Published on Aspen Daily News Online (http://www.aspendailynews.com)
Key West intermezzo

Writer:
Paul Menter
Byline:
Aspen Daily News Columnist

It’s not easy to get from Aspen to Key West. Granted, it’s actually not easy to get to Key West from just about anywhere. The southernmost community in the continental United States is closer to Havana than it is to any major U.S. city, unless you consider Big Pine Key major.

After 24 years, the return to this subtropical colony reminds me of what changes and what stays the same. Since my last visit, cruise ships now frequent the harbor, tying up next to the Westin, which also wasn’t here in 1988. Conversely, the same guy still does the sunset festival high wire act, and the same flamboyant Frenchman’s trained cats still jump through hoops and perform other tricks to the bemusement of passersby. Both older and substantially grayer, both serving testament to constancy, even while surrounded by the transient nature of the self-proclaimed Conch Republic.

Hunter Thompson may have run for mayor of Aspen and lost, but back in 1989 Key West elected “Captain” Tony Tarracino to its highest office. Tony’s epitaph on the wall of his namesake tavern reads:

“All you need in this life is a tremendous sex drive and a great ego. ... Brains don’t mean shit.”

Captain Tony had four wives and 13 children, the last of which he fathered at the age of 70. The mock gravestone to his legacy, also on the wall of his former tavern, gives testament to his virility, stating simply, “He came.”

He won once, in his fourth election bid, and by only 32 votes. But when he lost his re-election try in 1991, it was to Dennis Wardlow, a previous mayor and local celebrity is his own right, ceremonially known as the Prime Minister of the 1982 “Conch Rebellion” movement that included a 60-second declaration of secession from the United States in response to a Border Patrol Roadblock, followed promptly by surrender and an immediate request for $1 billion in foreign aid from the federal government.

A community’s leaders often serve as indicators of its sense of place and understanding of its mission: In Key West’s case that mission, at least outwardly, is simple: irrationally exuberant raucousness.
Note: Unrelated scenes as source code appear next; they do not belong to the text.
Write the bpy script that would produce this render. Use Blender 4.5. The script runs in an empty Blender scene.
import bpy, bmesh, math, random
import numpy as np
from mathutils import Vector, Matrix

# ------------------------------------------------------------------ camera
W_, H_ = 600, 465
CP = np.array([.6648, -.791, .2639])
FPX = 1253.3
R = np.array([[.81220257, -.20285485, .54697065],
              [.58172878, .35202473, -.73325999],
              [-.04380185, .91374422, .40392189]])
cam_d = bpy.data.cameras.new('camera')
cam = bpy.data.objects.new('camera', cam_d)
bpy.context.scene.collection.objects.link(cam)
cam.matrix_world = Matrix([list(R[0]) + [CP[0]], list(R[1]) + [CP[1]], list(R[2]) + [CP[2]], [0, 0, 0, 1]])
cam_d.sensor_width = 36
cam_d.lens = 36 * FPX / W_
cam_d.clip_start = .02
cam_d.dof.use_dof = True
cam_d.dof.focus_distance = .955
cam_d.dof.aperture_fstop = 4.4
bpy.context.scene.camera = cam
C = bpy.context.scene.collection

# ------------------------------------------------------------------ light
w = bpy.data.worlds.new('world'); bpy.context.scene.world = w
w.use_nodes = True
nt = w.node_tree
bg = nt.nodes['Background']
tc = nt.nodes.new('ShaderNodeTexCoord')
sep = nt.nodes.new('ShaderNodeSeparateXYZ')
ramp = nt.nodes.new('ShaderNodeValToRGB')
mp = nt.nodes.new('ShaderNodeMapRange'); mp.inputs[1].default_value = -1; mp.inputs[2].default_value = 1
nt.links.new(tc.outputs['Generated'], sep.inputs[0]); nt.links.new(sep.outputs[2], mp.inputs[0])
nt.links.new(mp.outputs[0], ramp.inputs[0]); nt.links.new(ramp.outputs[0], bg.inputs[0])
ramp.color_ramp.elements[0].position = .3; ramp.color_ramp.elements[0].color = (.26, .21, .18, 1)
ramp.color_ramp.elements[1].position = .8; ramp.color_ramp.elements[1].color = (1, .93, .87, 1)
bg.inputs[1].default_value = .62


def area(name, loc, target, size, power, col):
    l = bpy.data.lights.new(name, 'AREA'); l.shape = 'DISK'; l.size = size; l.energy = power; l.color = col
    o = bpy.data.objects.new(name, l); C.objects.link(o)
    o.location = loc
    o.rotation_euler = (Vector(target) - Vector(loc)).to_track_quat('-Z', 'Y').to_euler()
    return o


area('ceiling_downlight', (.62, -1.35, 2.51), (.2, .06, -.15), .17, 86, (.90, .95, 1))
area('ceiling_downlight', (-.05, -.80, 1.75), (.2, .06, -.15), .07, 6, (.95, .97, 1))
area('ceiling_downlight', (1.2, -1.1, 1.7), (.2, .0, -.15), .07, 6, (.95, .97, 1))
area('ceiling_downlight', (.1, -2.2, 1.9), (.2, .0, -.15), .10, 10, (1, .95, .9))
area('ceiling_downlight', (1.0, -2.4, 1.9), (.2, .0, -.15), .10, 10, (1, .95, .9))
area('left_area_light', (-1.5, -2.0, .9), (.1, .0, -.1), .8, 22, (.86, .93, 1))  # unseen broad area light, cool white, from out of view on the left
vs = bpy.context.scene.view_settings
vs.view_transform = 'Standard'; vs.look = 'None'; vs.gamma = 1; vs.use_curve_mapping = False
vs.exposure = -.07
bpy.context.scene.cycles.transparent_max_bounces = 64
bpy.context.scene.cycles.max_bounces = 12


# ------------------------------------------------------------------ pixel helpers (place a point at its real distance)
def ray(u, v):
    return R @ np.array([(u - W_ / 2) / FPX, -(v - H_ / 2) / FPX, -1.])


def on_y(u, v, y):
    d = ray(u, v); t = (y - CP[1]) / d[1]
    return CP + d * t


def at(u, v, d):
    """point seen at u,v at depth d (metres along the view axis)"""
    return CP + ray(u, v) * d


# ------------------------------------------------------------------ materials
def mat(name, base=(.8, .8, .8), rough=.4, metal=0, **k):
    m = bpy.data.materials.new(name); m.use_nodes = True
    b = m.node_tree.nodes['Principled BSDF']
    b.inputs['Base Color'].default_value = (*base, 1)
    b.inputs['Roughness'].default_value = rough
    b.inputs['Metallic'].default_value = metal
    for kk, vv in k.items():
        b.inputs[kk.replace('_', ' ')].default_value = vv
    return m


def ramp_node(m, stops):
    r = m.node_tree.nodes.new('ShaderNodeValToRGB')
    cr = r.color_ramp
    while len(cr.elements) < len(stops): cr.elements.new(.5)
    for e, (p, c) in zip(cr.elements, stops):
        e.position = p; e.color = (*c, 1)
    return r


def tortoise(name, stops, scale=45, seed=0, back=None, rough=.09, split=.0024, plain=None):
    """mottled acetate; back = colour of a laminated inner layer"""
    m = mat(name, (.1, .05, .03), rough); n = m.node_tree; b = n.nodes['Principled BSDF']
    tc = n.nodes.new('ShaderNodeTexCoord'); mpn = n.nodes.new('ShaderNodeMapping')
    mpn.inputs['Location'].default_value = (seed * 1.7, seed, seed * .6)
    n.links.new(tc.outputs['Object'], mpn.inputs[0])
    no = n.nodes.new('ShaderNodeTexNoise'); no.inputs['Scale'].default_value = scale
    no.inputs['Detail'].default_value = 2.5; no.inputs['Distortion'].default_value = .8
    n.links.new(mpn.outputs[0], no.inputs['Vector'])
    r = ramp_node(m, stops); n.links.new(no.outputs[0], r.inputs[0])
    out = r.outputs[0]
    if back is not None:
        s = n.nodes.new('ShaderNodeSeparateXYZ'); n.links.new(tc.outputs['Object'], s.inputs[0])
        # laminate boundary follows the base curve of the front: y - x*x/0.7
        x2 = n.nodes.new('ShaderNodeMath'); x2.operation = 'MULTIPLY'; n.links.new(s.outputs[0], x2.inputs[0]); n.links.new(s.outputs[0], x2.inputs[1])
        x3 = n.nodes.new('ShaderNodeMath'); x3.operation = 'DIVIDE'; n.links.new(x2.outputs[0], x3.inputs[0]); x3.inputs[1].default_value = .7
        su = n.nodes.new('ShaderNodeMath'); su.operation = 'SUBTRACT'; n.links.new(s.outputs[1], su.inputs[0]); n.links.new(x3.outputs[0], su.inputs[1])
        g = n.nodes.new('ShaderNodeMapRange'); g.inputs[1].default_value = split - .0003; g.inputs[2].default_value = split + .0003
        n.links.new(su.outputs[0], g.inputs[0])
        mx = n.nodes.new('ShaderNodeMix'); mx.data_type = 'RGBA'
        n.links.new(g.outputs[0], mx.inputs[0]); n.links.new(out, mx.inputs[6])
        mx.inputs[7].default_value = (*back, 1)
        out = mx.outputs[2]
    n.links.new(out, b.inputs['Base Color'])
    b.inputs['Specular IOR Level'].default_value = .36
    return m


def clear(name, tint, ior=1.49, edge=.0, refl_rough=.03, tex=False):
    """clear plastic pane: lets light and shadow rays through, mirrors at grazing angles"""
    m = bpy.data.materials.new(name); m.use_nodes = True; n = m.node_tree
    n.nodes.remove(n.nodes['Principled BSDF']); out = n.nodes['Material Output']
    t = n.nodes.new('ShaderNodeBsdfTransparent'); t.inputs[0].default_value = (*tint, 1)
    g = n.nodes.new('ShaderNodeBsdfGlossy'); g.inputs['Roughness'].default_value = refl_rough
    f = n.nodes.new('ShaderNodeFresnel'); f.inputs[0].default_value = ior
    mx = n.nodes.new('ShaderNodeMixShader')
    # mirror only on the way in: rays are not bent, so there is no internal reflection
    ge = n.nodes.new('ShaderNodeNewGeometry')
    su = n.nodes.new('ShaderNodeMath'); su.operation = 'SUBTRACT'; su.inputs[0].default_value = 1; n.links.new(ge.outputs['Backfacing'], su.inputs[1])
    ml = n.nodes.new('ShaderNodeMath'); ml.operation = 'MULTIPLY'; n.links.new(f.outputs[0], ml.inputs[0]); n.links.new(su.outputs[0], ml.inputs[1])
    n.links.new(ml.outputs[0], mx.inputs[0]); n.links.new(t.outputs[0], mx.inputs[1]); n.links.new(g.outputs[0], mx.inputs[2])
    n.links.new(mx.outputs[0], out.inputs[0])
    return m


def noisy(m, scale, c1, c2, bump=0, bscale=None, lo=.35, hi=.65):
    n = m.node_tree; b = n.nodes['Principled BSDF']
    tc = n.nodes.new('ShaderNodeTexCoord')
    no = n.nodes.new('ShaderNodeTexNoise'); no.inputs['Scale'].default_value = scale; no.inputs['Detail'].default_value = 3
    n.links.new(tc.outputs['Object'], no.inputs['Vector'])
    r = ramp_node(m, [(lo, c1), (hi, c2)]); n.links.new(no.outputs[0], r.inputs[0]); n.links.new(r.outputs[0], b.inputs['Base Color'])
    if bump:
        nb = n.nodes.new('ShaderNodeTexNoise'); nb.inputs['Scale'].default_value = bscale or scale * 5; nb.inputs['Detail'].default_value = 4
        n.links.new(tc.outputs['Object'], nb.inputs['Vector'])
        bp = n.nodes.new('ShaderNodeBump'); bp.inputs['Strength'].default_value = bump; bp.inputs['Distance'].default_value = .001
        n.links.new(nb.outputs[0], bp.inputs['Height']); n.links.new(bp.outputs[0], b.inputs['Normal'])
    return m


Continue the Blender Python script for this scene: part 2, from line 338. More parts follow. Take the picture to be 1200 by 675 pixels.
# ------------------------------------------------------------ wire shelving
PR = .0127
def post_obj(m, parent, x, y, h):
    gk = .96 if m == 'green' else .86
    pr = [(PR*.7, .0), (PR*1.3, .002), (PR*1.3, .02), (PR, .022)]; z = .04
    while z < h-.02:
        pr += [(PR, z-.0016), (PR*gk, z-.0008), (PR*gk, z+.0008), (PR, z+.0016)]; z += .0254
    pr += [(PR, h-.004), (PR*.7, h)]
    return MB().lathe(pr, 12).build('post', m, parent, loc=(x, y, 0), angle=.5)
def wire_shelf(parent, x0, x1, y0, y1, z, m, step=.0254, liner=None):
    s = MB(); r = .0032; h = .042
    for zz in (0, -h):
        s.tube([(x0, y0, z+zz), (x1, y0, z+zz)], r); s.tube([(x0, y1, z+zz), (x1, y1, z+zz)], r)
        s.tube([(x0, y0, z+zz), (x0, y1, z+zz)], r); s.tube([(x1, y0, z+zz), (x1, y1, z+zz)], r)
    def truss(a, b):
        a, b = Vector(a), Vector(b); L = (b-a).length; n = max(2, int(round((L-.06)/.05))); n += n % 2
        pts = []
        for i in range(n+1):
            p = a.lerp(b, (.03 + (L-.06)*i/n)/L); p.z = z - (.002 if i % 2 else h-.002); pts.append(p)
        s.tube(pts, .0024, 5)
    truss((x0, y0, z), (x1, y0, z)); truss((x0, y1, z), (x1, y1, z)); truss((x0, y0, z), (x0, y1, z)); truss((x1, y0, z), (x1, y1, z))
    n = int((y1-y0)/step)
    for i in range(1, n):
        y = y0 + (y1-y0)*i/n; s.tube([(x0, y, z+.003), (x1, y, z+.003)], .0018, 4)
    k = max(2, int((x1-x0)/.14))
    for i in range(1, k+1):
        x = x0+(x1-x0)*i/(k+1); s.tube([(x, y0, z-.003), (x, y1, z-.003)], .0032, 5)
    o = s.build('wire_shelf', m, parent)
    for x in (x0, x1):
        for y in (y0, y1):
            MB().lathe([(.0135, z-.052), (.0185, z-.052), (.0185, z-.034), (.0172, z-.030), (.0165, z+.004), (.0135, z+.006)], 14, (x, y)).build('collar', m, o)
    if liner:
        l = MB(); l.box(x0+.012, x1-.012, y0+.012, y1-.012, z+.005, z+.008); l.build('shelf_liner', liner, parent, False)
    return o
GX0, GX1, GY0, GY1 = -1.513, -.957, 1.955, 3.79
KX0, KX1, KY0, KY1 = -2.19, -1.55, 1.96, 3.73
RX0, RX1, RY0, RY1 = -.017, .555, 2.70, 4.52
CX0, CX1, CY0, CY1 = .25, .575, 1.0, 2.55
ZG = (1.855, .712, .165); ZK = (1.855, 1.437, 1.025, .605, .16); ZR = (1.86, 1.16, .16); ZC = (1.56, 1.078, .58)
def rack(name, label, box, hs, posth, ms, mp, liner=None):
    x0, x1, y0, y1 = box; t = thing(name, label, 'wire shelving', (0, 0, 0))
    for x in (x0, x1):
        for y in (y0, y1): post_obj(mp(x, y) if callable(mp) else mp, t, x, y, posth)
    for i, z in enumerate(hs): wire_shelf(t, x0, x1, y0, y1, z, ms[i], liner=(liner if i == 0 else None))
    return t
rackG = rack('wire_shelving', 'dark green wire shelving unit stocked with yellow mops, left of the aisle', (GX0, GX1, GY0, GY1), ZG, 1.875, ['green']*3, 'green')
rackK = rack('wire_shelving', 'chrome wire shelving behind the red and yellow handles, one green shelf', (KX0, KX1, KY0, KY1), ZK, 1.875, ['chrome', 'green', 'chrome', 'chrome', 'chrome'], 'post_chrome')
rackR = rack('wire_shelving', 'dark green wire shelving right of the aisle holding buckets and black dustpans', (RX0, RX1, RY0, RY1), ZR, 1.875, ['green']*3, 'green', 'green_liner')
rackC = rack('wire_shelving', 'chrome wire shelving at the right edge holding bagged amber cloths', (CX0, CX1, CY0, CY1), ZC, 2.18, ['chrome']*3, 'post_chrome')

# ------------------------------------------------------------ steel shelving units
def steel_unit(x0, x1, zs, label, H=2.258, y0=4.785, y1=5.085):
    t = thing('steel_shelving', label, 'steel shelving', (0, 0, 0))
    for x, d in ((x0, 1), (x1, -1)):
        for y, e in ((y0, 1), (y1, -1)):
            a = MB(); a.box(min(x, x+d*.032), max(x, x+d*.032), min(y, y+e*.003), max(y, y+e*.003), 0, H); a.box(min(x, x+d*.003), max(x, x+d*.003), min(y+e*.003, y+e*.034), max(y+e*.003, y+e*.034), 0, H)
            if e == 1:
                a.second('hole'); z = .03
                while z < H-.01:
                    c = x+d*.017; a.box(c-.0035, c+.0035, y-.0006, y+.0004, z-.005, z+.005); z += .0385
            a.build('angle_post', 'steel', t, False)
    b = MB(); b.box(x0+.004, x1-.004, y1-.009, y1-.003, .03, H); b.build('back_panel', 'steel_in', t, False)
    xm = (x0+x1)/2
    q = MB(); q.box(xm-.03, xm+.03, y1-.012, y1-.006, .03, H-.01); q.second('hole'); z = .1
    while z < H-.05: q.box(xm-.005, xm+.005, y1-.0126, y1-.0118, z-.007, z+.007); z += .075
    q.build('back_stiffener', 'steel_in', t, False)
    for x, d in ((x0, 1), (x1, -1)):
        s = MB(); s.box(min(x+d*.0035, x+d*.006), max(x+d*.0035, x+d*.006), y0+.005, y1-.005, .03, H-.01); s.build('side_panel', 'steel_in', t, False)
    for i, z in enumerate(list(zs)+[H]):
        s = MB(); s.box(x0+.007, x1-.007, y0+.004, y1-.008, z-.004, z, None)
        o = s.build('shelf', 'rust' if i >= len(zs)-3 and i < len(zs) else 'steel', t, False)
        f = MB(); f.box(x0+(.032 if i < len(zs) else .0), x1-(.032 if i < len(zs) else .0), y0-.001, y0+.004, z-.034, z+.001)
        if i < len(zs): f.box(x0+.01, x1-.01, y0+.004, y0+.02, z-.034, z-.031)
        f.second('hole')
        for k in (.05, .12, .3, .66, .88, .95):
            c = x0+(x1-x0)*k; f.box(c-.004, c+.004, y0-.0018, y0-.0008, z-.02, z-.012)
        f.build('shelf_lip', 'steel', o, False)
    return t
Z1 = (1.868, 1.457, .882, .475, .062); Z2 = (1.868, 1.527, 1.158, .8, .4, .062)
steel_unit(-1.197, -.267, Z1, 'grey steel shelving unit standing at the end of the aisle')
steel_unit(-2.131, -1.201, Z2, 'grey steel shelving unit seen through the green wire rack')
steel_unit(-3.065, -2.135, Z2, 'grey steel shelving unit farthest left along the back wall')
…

It is a place that understands the importance of not taking itself too seriously, and of accepting those things that change even while holding onto the past. While I can only imagine the tenor of those City Council meetings when they debated allowing cruise ships to dock at Mallory Square, today the ships alight and the community benefits. Meanwhile after years of consideration Aspen’s Lift 1A remains one of the most underutilized assets in the American ski industry; so much for leaders understanding their community’s sense of place.

Modern Aspen’s purpose began simply but has — at least inwardly — become more complicated. Raucousness had, and has, its place, but more as a nod to its wild-west ski town legacy than its current function. Today it’s more subdued, almost hidden, and that’s probably a good thing. Over the past several decades the escalation of civilized concerns — a music festival, an international institute, a compelling interest in impacting worldly matters, and a new generation of young families — has tempered Aspen’s appetite for the unrelenting excesses that continue to define Key West.

While Key West revels in its excesses, and apparently couldn’t cares less about what anyone thinks of it, Aspen sees itself differently. As the local deli owner confided in me at a Duval Street pub last Saturday night, “I like living in Key West. Aspen is just too uppity.”

Uppity? I don’t think Aspen sees itself as uppity. When you spend much of your time in simple places, lots of things can seem uppity I suppose. Simplicity has its place, but so does deliberation. Of course deliberating serious issues requires serious people, and such exercises are not infrequently interrupted in Aspen by the escapades of metaphorical bomb tossers and — less frequently — literal egg hurlers who would just as soon declare victory through simple minded means as consider risking the complication of an alternative perspective, or once considered and declined, peaceably permit its practice.

Such an environment drives some underground. Among those willing to speak out some prefer to risk illegalities through anonymity than endure retribution for daring disclosure as the alternative viewpoint. A wrong provoked by a wrong. Suddenly deliberation’s appeal diminishes and “uppity” resonates more clearly. Perhaps this is what happens when those originally seeking simplicity by moving to a small idyllic mountain town try on the metaphorical garments of deliberation and find themselves wanting for the patience and openness they only imagined was indelibly etched in their elusively uncomplicated gestalt.

At the core rests the ideal that individuals be free to articulate their differences without fear of metaphorical bombs, literal eggs, or more permanently scarring retribution. An ideal perhaps best catalyzed by communities with simple missions.